> SET PROBLEM
Write the data out again, exactly as given.

------------------------

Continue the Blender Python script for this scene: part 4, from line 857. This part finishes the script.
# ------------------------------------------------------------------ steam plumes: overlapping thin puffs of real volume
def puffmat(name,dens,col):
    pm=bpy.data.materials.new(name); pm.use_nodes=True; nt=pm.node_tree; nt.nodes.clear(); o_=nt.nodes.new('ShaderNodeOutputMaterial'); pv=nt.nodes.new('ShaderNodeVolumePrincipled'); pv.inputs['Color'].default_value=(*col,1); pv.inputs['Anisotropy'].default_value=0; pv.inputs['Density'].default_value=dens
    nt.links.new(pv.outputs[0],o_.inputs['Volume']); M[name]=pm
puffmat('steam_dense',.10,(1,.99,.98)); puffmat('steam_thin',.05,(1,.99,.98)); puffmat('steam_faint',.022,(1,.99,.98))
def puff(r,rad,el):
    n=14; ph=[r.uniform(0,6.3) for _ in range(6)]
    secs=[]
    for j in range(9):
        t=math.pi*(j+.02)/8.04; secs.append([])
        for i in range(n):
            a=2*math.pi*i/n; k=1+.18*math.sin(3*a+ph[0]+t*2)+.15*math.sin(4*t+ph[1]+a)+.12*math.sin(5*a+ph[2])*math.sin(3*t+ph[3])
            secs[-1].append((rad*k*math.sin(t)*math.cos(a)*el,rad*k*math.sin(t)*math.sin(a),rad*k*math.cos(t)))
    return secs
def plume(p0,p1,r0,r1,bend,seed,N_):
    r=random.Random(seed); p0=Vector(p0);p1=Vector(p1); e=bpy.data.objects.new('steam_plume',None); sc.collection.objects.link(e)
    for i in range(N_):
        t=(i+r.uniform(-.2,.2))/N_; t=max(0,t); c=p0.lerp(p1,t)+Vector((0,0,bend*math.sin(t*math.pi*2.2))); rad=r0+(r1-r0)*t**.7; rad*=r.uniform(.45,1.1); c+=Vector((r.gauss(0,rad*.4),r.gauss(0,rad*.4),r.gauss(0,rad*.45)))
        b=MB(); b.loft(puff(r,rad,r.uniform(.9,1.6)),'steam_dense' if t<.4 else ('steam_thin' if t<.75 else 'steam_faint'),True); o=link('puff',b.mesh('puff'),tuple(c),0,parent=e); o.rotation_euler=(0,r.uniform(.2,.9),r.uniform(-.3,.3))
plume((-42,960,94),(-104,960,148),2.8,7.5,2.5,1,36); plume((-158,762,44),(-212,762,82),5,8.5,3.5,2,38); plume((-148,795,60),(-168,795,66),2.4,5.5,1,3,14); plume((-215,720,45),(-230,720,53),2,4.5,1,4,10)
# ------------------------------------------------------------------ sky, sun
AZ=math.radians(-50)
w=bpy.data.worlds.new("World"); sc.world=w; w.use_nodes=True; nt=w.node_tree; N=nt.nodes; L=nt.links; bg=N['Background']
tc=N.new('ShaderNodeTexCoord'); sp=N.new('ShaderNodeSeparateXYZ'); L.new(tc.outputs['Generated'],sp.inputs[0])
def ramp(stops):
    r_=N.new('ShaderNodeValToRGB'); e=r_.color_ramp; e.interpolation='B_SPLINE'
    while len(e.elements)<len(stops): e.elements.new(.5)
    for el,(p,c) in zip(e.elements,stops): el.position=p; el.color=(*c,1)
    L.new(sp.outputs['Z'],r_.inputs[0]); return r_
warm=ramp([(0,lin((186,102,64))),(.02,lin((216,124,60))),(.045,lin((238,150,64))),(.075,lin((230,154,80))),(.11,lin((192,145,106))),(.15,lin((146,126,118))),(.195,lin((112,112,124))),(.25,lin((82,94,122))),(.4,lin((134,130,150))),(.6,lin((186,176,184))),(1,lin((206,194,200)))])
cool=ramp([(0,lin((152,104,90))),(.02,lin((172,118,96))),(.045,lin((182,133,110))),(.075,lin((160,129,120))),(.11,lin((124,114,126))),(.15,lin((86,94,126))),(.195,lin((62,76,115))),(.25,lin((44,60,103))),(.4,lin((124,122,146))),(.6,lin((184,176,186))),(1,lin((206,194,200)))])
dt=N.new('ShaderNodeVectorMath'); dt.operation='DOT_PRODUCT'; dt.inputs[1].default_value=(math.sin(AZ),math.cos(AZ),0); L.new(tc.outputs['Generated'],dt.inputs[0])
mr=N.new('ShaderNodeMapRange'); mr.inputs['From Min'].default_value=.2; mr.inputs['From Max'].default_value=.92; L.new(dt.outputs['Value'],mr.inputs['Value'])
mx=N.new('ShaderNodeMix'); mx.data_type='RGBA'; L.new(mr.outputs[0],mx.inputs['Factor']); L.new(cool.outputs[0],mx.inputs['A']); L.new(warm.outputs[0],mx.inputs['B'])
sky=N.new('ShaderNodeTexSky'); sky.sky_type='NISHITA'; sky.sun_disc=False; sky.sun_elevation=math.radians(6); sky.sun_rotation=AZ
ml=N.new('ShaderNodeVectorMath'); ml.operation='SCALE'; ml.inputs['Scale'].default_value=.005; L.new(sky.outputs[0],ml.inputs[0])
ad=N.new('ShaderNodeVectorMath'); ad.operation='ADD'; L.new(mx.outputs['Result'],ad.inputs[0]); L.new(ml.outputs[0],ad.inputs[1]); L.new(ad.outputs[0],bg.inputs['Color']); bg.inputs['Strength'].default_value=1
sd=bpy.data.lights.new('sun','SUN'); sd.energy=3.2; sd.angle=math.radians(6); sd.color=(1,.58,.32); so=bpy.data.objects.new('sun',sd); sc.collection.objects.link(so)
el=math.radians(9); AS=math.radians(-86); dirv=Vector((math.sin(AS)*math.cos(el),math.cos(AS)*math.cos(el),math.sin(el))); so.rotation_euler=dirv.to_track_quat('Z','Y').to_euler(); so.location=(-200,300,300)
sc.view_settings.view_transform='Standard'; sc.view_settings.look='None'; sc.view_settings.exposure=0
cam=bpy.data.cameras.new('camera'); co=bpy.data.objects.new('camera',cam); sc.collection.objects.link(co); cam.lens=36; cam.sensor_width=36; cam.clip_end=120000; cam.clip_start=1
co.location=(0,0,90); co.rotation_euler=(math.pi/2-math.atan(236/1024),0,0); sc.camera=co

------------------------

> PROBLEM SOLUTION
Continue the Blender Python script for this scene: part 4, from line 857. This part finishes the script.
# ------------------------------------------------------------------ steam plumes: overlapping thin puffs of real volume
def puffmat(name,dens,col):
    pm=bpy.data.materials.new(name); pm.use_nodes=True; nt=pm.node_tree; nt.nodes.clear(); o_=nt.nodes.new('ShaderNodeOutputMaterial'); pv=nt.nodes.new('ShaderNodeVolumePrincipled'); pv.inputs['Color'].default_value=(*col,1); pv.inputs['Anisotropy'].default_value=0; pv.inputs['Density'].default_value=dens
    nt.links.new(pv.outputs[0],o_.inputs['Volume']); M[name]=pm
puffmat('steam_dense',.10,(1,.99,.98)); puffmat('steam_thin',.05,(1,.99,.98)); puffmat('steam_faint',.022,(1,.99,.98))
def puff(r,rad,el):
    n=14; ph=[r.uniform(0,6.3) for _ in range(6)]
    secs=[]
    for j in range(9):
        t=math.pi*(j+.02)/8.04; secs.append([])
        for i in range(n):
            a=2*math.pi*i/n; k=1+.18*math.sin(3*a+ph[0]+t*2)+.15*math.sin(4*t+ph[1]+a)+.12*math.sin(5*a+ph[2])*math.sin(3*t+ph[3])
            secs[-1].append((rad*k*math.sin(t)*math.cos(a)*el,rad*k*math.sin(t)*math.sin(a),rad*k*math.cos(t)))
    return secs
def plume(p0,p1,r0,r1,bend,seed,N_):
    r=random.Random(seed); p0=Vector(p0);p1=Vector(p1); e=bpy.data.objects.new('steam_plume',None); sc.collection.objects.link(e)
    for i in range(N_):
        t=(i+r.uniform(-.2,.2))/N_; t=max(0,t); c=p0.lerp(p1,t)+Vector((0,0,bend*math.sin(t*math.pi*2.2))); rad=r0+(r1-r0)*t**.7; rad*=r.uniform(.45,1.1); c+=Vector((r.gauss(0,rad*.4),r.gauss(0,rad*.4),r.gauss(0,rad*.45)))
        b=MB(); b.loft(puff(r,rad,r.uniform(.9,1.6)),'steam_dense' if t<.4 else ('steam_thin' if t<.75 else 'steam_faint'),True); o=link('puff',b.mesh('puff'),tuple(c),0,parent=e); o.rotation_euler=(0,r.uniform(.2,.9),r.uniform(-.3,.3))
plume((-42,960,94),(-104,960,148),2.8,7.5,2.5,1,36); plume((-158,762,44),(-212,762,82),5,8.5,3.5,2,38); plume((-148,795,60),(-168,795,66),2.4,5.5,1,3,14); plume((-215,720,45),(-230,720,53),2,4.5,1,4,10)
# ------------------------------------------------------------------ sky, sun
AZ=math.radians(-50)
w=bpy.data.worlds.new("World"); sc.world=w; w.use_nodes=True; nt=w.node_tree; N=nt.nodes; L=nt.links; bg=N['Background']
tc=N.new('ShaderNodeTexCoord'); sp=N.new('ShaderNodeSeparateXYZ'); L.new(tc.outputs['Generated'],sp.inputs[0])
def ramp(stops):
    r_=N.new('ShaderNodeValToRGB'); e=r_.color_ramp; e.interpolation='B_SPLINE'
    while len(e.elements)<len(stops): e.elements.new(.5)
    for el,(p,c) in zip(e.elements,stops): el.position=p; el.color=(*c,1)
    L.new(sp.outputs['Z'],r_.inputs[0]); return r_
warm=ramp([(0,lin((186,102,64))),(.02,lin((216,124,60))),(.045,lin((238,150,64))),(.075,lin((230,154,80))),(.11,lin((192,145,106))),(.15,lin((146,126,118))),(.195,lin((112,112,124))),(.25,lin((82,94,122))),(.4,lin((134,130,150))),(.6,lin((186,176,184))),(1,lin((206,194,200)))])
cool=ramp([(0,lin((152,104,90))),(.02,lin((172,118,96))),(.045,lin((182,133,110))),(.075,lin((160,129,120))),(.11,lin((124,114,126))),(.15,lin((86,94,126))),(.195,lin((62,76,115))),(.25,lin((44,60,103))),(.4,lin((124,122,146))),(.6,lin((184,176,186))),(1,lin((206,194,200)))])
dt=N.new('ShaderNodeVectorMath'); dt.operation='DOT_PRODUCT'; dt.inputs[1].default_value=(math.sin(AZ),math.cos(AZ),0); L.new(tc.outputs['Generated'],dt.inputs[0])
mr=N.new('ShaderNodeMapRange'); mr.inputs['From Min'].default_value=.2; mr.inputs['From Max'].default_value=.92; L.new(dt.outputs['Value'],mr.inputs['Value'])
mx=N.new('ShaderNodeMix'); mx.data_type='RGBA'; L.new(mr.outputs[0],mx.inputs['Factor']); L.new(cool.outputs[0],mx.inputs['A']); L.new(warm.outputs[0],mx.inputs['B'])
sky=N.new('ShaderNodeTexSky'); sky.sky_type='NISHITA'; sky.sun_disc=False; sky.sun_elevation=math.radians(6); sky.sun_rotation=AZ
ml=N.new('ShaderNodeVectorMath'); ml.operation='SCALE'; ml.inputs['Scale'].default_value=.005; L.new(sky.outputs[0],ml.inputs[0])
ad=N.new('ShaderNodeVectorMath'); ad.operation='ADD'; L.new(mx.outputs['Result'],ad.inputs[0]); L.new(ml.outputs[0],ad.inputs[1]); L.new(ad.outputs[0],bg.inputs['Color']); bg.inputs['Strength'].default_value=1
sd=bpy.data.lights.new('sun','SUN'); sd.energy=3.2; sd.angle=math.radians(6); sd.color=(1,.58,.32); so=bpy.data.objects.new('sun',sd); sc.collection.objects.link(so)
el=math.radians(9); AS=math.radians(-86); dirv=Vector((math.sin(AS)*math.cos(el),math.cos(AS)*math.cos(el),math.sin(el))); so.rotation_euler=dirv.to_track_quat('Z','Y').to_euler(); so.location=(-200,300,300)
sc.view_settings.view_transform='Standard'; sc.view_settings.look='None'; sc.view_settings.exposure=0
cam=bpy.data.cameras.new('camera'); co=bpy.data.objects.new('camera',cam); sc.collection.objects.link(co); cam.lens=36; cam.sensor_width=36; cam.clip_end=120000; cam.clip_start=1
co.location=(0,0,90); co.rotation_euler=(math.pi/2-math.atan(236/1024),0,0); sc.camera=co